**PROBLEM REQUIREMENTS:** Beginning with the first line of the data below, reproduce every line unchanged, ending with the line that holds "SC.camera = cam".

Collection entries
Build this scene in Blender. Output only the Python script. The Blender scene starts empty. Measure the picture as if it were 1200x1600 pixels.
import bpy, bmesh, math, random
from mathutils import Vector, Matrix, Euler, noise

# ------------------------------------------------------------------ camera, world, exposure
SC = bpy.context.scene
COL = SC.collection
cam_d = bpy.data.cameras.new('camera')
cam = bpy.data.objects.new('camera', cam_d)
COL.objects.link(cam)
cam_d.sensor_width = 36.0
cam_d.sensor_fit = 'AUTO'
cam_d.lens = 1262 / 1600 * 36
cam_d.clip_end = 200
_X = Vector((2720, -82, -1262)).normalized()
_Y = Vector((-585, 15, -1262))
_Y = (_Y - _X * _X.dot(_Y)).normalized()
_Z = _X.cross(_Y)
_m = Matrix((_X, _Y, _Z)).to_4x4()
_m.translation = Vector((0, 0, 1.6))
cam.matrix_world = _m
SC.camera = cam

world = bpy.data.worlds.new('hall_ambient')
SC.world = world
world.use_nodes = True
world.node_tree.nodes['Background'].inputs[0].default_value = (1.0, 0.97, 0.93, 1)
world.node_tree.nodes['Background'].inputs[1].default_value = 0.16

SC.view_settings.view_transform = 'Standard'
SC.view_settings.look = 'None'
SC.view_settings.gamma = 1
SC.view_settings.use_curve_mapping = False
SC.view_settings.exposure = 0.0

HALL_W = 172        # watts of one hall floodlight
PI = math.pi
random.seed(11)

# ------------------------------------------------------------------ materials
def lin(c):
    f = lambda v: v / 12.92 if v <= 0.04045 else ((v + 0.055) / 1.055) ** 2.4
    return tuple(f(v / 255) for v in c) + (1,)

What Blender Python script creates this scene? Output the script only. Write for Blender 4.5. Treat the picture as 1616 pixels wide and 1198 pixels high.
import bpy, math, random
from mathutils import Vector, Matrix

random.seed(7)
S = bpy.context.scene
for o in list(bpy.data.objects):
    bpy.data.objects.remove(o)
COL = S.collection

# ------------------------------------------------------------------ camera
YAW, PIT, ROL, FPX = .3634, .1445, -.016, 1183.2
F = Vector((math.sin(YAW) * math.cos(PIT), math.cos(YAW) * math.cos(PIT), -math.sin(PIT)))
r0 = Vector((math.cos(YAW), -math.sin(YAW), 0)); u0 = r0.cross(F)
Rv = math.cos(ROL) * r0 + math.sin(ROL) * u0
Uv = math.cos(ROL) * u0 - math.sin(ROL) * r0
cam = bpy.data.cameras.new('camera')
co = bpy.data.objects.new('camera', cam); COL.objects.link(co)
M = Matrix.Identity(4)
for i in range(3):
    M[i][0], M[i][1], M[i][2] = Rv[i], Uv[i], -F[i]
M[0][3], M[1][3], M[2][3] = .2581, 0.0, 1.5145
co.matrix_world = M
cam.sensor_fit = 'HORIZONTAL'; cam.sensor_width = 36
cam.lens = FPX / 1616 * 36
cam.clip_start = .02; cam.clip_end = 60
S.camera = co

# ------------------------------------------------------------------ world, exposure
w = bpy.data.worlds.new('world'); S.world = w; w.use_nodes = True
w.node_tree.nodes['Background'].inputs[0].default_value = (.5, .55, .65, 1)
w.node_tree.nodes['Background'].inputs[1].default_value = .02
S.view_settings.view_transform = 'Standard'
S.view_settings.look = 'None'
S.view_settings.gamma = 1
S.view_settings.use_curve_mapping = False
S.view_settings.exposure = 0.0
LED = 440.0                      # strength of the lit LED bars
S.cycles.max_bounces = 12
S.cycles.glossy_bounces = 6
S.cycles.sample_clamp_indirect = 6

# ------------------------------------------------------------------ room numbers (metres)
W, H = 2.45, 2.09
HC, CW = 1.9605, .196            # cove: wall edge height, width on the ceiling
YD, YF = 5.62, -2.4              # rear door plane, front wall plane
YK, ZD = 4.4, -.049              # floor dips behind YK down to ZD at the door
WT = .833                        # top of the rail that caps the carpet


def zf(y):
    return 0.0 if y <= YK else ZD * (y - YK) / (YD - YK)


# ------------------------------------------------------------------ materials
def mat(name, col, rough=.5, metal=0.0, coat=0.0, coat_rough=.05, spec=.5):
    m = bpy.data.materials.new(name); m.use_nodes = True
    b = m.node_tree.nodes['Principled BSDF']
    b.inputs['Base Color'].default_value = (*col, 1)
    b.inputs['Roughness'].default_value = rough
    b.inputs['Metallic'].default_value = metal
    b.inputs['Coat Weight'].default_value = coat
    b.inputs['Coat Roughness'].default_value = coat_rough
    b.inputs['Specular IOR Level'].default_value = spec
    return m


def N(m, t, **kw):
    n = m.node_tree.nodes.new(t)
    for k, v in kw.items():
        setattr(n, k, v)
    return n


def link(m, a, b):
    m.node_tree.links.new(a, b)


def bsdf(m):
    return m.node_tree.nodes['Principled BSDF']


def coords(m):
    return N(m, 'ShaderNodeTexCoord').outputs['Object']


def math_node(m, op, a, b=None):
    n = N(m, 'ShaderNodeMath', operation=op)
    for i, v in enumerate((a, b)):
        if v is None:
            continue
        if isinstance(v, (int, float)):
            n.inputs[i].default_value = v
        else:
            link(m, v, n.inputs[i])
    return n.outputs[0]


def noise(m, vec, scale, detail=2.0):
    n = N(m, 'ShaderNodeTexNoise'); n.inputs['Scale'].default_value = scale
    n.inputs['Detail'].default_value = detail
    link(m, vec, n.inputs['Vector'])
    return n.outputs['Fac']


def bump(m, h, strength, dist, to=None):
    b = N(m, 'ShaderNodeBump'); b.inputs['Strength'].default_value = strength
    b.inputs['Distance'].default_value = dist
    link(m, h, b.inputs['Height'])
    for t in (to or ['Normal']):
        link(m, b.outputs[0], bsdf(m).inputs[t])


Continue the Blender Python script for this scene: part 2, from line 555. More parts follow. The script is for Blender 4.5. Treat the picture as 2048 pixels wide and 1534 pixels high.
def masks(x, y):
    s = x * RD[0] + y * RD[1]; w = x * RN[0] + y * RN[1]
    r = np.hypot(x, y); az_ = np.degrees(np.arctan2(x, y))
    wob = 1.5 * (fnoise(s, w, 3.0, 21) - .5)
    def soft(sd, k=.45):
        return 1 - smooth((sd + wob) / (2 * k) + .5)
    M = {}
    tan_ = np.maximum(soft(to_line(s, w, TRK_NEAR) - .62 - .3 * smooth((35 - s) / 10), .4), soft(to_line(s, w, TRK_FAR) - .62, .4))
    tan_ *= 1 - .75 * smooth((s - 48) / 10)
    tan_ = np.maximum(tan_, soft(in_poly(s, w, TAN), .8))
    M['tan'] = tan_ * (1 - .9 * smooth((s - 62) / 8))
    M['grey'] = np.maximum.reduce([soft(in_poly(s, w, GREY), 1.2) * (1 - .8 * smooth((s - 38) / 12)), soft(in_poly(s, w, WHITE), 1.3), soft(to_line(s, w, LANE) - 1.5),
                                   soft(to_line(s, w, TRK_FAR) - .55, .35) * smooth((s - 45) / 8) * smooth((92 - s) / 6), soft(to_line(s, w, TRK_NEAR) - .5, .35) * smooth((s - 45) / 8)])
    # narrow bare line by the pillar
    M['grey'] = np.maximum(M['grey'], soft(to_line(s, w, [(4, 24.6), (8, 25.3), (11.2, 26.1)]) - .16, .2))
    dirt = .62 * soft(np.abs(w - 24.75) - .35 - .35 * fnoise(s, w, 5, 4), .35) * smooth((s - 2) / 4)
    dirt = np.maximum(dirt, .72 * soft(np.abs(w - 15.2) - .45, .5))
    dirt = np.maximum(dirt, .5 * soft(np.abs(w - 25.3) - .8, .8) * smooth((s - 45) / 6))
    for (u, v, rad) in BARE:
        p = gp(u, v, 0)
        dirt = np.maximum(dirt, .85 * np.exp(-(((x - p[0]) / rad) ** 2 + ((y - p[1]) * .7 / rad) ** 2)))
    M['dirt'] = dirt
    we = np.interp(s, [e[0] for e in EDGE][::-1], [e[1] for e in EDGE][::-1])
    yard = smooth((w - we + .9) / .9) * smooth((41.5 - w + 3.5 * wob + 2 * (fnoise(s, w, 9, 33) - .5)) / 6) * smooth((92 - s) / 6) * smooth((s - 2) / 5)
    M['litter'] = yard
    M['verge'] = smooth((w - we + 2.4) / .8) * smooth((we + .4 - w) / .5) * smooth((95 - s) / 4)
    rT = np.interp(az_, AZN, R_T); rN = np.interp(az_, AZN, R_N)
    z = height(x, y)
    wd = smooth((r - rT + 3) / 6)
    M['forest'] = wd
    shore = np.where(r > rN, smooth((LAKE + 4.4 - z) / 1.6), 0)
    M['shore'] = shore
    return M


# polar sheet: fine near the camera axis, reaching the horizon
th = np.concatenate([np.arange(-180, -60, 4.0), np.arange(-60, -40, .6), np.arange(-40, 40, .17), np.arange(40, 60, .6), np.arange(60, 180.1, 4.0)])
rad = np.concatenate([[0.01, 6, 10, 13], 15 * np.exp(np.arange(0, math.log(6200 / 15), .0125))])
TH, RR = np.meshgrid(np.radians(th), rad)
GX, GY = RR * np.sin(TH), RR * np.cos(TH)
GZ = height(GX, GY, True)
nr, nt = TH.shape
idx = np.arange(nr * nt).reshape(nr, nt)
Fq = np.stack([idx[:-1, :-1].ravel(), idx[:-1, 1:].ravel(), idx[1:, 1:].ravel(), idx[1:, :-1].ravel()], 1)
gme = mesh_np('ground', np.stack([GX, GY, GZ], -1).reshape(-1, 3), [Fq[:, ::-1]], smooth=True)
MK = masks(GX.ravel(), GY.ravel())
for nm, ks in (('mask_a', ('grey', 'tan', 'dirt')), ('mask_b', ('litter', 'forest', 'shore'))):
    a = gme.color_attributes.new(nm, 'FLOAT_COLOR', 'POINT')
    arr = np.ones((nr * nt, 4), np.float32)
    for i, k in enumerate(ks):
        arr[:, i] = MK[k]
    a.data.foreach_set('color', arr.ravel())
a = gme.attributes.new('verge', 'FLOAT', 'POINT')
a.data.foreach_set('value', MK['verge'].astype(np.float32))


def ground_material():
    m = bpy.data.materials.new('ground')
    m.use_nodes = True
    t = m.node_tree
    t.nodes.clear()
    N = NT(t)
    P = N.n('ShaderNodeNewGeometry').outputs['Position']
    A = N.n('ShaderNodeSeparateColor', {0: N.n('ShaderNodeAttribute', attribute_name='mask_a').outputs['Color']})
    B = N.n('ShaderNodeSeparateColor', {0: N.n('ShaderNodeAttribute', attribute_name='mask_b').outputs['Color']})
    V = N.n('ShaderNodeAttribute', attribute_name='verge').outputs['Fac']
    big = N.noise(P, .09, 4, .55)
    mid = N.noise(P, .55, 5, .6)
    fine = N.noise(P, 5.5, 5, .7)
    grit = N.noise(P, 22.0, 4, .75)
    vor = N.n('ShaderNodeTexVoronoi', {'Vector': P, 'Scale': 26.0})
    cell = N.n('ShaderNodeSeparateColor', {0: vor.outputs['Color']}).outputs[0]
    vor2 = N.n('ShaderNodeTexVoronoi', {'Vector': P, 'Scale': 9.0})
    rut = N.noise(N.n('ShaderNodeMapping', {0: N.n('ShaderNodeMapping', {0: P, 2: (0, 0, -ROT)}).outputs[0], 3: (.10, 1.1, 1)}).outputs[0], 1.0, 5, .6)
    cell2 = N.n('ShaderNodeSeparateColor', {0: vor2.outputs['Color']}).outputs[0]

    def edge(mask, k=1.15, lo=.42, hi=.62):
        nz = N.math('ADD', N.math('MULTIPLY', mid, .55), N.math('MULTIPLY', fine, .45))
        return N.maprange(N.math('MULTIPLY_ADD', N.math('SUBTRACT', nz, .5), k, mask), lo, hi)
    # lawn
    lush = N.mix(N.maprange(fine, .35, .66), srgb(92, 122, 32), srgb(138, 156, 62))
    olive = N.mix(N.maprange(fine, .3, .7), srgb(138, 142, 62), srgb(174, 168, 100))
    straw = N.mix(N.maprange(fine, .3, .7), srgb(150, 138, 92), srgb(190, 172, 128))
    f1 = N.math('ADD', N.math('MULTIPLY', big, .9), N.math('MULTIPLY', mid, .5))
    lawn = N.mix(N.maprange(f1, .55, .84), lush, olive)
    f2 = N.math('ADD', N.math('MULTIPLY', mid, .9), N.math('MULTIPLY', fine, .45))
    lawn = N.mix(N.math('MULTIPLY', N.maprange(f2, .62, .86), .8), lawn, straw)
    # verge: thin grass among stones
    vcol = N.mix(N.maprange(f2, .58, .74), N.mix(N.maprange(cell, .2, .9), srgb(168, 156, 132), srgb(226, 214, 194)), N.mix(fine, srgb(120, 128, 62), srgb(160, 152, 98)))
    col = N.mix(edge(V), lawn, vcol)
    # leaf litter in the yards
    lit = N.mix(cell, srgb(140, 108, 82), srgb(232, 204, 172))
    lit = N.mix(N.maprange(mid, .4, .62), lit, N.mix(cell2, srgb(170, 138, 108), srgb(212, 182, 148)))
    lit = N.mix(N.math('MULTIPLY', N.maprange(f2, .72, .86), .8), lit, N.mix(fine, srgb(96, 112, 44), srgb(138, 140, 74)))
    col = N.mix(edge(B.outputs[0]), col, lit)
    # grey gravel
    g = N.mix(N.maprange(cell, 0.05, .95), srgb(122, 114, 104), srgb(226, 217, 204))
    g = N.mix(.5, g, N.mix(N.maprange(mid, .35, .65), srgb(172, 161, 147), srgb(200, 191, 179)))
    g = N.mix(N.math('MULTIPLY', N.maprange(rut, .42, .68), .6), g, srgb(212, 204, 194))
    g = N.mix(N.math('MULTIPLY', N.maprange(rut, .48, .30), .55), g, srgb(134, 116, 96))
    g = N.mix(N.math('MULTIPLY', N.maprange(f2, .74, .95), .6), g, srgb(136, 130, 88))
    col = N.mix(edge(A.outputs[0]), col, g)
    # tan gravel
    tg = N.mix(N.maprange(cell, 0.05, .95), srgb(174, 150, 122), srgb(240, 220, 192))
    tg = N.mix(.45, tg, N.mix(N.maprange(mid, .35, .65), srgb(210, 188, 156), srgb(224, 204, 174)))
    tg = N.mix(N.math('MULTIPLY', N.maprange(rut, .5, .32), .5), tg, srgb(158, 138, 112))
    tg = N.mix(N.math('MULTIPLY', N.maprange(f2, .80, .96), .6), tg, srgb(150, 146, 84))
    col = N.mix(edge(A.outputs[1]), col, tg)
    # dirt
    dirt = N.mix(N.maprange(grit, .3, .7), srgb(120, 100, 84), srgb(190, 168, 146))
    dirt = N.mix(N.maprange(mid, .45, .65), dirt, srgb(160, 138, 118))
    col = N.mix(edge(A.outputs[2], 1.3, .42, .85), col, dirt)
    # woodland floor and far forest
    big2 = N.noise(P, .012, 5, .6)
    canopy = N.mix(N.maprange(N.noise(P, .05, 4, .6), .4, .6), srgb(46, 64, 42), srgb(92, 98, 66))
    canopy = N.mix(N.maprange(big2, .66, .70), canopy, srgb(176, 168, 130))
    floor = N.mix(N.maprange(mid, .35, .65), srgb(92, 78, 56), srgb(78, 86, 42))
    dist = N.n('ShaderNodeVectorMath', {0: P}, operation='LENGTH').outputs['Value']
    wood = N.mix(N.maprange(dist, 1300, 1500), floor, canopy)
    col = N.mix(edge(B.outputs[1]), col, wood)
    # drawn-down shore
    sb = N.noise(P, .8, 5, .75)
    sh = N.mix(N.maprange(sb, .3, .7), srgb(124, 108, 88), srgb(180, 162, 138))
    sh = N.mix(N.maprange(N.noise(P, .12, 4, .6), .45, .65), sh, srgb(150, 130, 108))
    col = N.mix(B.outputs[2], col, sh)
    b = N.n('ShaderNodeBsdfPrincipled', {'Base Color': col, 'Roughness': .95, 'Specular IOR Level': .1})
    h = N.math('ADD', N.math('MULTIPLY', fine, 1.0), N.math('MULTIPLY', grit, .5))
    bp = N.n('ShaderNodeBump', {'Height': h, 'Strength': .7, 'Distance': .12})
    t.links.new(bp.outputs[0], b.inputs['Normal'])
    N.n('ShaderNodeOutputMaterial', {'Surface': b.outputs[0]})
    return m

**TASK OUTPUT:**
Build this scene in Blender. Output only the Python script. The Blender scene starts empty. Measure the picture as if it were 1200x1600 pixels.
import bpy, bmesh, math, random
from mathutils import Vector, Matrix, Euler, noise

# ------------------------------------------------------------------ camera, world, exposure
SC = bpy.context.scene
COL = SC.collection
cam_d = bpy.data.cameras.new('camera')
cam = bpy.data.objects.new('camera', cam_d)
COL.objects.link(cam)
cam_d.sensor_width = 36.0
cam_d.sensor_fit = 'AUTO'
cam_d.lens = 1262 / 1600 * 36
cam_d.clip_end = 200
_X = Vector((2720, -82, -1262)).normalized()
_Y = Vector((-585, 15, -1262))
_Y = (_Y - _X * _X.dot(_Y)).normalized()
_Z = _X.cross(_Y)
_m = Matrix((_X, _Y, _Z)).to_4x4()
_m.translation = Vector((0, 0, 1.6))
cam.matrix_world = _m
SC.camera = cam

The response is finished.